The son is clear: “Meri mehnat ka fayda sirf mujhe hona chahiye. Mere boss ya meri company ko nahin (The fruits of my effort should accrue to me alone; not to my boss, or my company).”

The boy’s still intrinsically bright, and the father warns, “You have sharp brains. The problem is, you know it. This can either take you really far, or eventually pin you down, depending on the direction you take.” As an audience, you’re aware both will happen. This is a film -- with its own notions of redemption and poetic justice -- after all.

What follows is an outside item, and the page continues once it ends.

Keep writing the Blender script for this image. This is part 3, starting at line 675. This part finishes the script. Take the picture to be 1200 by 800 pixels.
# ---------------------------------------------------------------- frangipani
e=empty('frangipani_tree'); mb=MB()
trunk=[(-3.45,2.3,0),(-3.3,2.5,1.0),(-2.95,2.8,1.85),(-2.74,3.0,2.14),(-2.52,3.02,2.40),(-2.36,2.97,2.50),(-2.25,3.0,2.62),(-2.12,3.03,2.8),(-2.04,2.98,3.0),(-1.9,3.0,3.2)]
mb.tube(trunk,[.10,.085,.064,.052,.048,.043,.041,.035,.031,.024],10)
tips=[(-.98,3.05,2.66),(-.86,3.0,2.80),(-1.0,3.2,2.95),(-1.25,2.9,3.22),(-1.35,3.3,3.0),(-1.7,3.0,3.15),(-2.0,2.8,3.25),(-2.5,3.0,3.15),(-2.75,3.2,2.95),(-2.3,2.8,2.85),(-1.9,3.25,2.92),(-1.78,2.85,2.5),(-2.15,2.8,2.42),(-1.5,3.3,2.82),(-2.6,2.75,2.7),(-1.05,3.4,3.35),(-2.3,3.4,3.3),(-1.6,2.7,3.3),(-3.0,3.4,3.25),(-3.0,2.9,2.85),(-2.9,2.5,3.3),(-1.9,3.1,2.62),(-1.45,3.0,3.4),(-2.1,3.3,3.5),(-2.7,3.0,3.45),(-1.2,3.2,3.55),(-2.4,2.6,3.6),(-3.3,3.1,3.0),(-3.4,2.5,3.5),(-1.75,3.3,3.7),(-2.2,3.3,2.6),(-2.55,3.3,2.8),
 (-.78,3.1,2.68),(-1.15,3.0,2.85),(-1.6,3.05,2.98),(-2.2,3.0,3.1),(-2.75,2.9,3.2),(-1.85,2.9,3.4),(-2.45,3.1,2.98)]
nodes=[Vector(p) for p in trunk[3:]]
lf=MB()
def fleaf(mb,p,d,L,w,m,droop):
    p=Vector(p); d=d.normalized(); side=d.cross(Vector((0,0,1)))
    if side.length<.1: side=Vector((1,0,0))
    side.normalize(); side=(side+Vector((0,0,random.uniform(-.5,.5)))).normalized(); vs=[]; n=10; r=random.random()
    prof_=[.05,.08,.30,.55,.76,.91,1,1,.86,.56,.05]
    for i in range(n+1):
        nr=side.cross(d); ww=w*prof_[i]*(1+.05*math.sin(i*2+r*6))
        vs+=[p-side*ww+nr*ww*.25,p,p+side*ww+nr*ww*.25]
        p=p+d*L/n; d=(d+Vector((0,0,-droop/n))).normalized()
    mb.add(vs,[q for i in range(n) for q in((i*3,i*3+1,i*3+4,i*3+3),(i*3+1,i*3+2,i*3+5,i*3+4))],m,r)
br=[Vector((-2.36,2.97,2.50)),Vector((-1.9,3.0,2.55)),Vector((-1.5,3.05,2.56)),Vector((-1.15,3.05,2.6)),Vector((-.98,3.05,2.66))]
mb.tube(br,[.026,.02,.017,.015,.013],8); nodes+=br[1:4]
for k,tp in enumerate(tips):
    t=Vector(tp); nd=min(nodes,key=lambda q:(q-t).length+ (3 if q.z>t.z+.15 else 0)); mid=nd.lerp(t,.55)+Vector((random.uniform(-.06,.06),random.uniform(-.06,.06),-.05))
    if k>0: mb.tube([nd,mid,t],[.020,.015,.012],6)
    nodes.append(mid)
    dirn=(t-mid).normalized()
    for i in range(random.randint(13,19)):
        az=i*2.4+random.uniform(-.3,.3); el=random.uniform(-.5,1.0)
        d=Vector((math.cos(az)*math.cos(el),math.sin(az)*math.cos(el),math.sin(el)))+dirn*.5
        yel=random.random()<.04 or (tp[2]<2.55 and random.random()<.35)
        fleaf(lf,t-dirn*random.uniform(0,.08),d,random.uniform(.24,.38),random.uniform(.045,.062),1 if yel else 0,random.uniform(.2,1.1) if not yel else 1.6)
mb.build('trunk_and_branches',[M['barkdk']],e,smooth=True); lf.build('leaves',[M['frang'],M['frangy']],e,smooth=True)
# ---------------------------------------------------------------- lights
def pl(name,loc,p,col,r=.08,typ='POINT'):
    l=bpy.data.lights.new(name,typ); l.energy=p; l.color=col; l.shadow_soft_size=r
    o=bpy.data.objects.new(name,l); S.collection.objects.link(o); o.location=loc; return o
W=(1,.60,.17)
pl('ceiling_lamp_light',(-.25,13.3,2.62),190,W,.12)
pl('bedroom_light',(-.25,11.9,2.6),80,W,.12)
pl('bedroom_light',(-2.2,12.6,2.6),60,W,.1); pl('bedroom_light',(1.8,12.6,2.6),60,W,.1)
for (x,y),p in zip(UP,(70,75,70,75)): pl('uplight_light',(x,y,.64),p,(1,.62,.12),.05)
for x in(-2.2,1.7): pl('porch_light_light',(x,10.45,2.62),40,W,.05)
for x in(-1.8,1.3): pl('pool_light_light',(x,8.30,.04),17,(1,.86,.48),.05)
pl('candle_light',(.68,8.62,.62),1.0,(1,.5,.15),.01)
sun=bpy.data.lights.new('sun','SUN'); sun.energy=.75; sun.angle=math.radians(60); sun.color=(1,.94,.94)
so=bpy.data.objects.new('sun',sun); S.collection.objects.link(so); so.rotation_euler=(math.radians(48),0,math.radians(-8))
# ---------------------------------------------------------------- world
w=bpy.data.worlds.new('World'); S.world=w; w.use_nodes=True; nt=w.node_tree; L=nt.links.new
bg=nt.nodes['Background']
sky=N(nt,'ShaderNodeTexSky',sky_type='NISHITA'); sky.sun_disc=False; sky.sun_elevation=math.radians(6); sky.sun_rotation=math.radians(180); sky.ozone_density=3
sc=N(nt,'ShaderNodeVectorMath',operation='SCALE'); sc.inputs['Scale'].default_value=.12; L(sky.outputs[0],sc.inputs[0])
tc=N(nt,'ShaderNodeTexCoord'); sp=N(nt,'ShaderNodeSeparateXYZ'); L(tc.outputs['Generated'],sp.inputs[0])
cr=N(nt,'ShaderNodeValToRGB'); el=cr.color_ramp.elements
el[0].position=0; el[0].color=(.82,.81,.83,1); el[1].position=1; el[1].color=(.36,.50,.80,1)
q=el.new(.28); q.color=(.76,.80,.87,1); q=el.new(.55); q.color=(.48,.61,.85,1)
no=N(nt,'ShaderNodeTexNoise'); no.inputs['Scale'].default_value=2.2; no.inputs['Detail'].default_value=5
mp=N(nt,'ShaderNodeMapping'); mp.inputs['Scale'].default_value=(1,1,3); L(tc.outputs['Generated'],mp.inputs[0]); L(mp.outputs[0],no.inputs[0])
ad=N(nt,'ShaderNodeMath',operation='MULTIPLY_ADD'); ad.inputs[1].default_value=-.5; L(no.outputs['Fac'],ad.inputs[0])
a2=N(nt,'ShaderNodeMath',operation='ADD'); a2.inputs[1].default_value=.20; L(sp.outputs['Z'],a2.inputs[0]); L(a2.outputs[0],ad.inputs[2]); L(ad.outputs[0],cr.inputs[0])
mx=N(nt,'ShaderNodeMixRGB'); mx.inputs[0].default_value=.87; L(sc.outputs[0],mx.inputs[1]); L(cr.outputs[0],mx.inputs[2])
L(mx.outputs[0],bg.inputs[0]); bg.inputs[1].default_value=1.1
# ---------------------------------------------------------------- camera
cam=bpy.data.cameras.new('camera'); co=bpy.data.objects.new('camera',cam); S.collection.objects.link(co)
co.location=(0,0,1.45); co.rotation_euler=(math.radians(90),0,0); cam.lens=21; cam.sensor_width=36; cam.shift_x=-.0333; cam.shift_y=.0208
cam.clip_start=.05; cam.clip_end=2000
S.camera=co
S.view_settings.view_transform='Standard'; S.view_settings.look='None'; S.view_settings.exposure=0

You’re also somewhat ready for this ‘Catch Me If You Can’ ride. The kid chucks his MBA entrance preparations. His friends join in. An idea strikes him. He scores a bronze. Another idea hits his head – supplying useless leather gloves to an import firm, and scramming off with the loot. He scores silver. Yet another scheme – a silly mortgage-foreclosure swindle in the American real estate. He picks up gold again.

But he’s still at this point a small-time scam artiste. The film suddenly assumes it’s time to get self-seriously preachy, lest its intentions be misunderstood. The group breaks up. The father shows off his honest achievements. The hero, ascribed the “bada aadmi” (big man) is deserted, desolate, and done with. The thrill’s over, already.

We sit through reels contemplating the corrupting nature of dishonesty, over-ambition, greed, arrogance and sundry other hungry beasts -- not very different from the other Shahid Kapoor film (John Matthew Mathan’s Shikhar). And you forget why this ride had started out being so much fun in the first place.

Well, here’s why. The year’s the mid ‘90s, the opening curve of India’s liberalising economy. Shahid Kapoor and Anushka Sharma play the typical Bunty and Babli pair: girl wants to be "top model"; boy, the richest dude in town. This is the time, the film superbly captures, when FM meant a certain minister, and not the radio. Cellphones were a figment of science fiction. Two TV stations entertained an entire country. You even had a piddly $500 limit on how much of your own money you could spend abroad. You could barely shop in dollars if you made your money in rupees. 

Indian Customs protected us from the pleasures of a good life. It was their duty. And that's what they applied -- a duty on everything from a watch to your shoes, sometime about 120 per cent.

The factory outlet those days (if you knew someone at the Customs) was the Custom House that auctioned seized stuff at dirt-cheap rates. Anyone would turn smuggler on such terms. So does the hero, his girlfriend, and two loyal friends -- one’s a slick womaniser (Vir Das); the other, a northeastern lad who, like everyone from the north-east, has to bear Chinese jokes, being Indian (Meiyang Chang, sweetly inspired character).

They import un-wearable shoes; reject their own consignment; pick it up from the Customs auction later. The picture’s premise is strong. The setting is solid. The scam’s quite awesome. The friends make for quite a foursome. All are equally endearing. As are their antics. And then the screen flashes, Interval. Everything dopily goes down a slope thereafter, and onward to America, arrogance and all that jazz. 

You can tell when a script's half-written. But up till that point, written phenomenally well. Shriram Raghavan’s Ek Haseena Thi remains the finest example. From Yashraj (the producers of this film), Siddharth Anand’s Bachna Ae Haseeno is a decent instance. This one’s really quite a case study as well.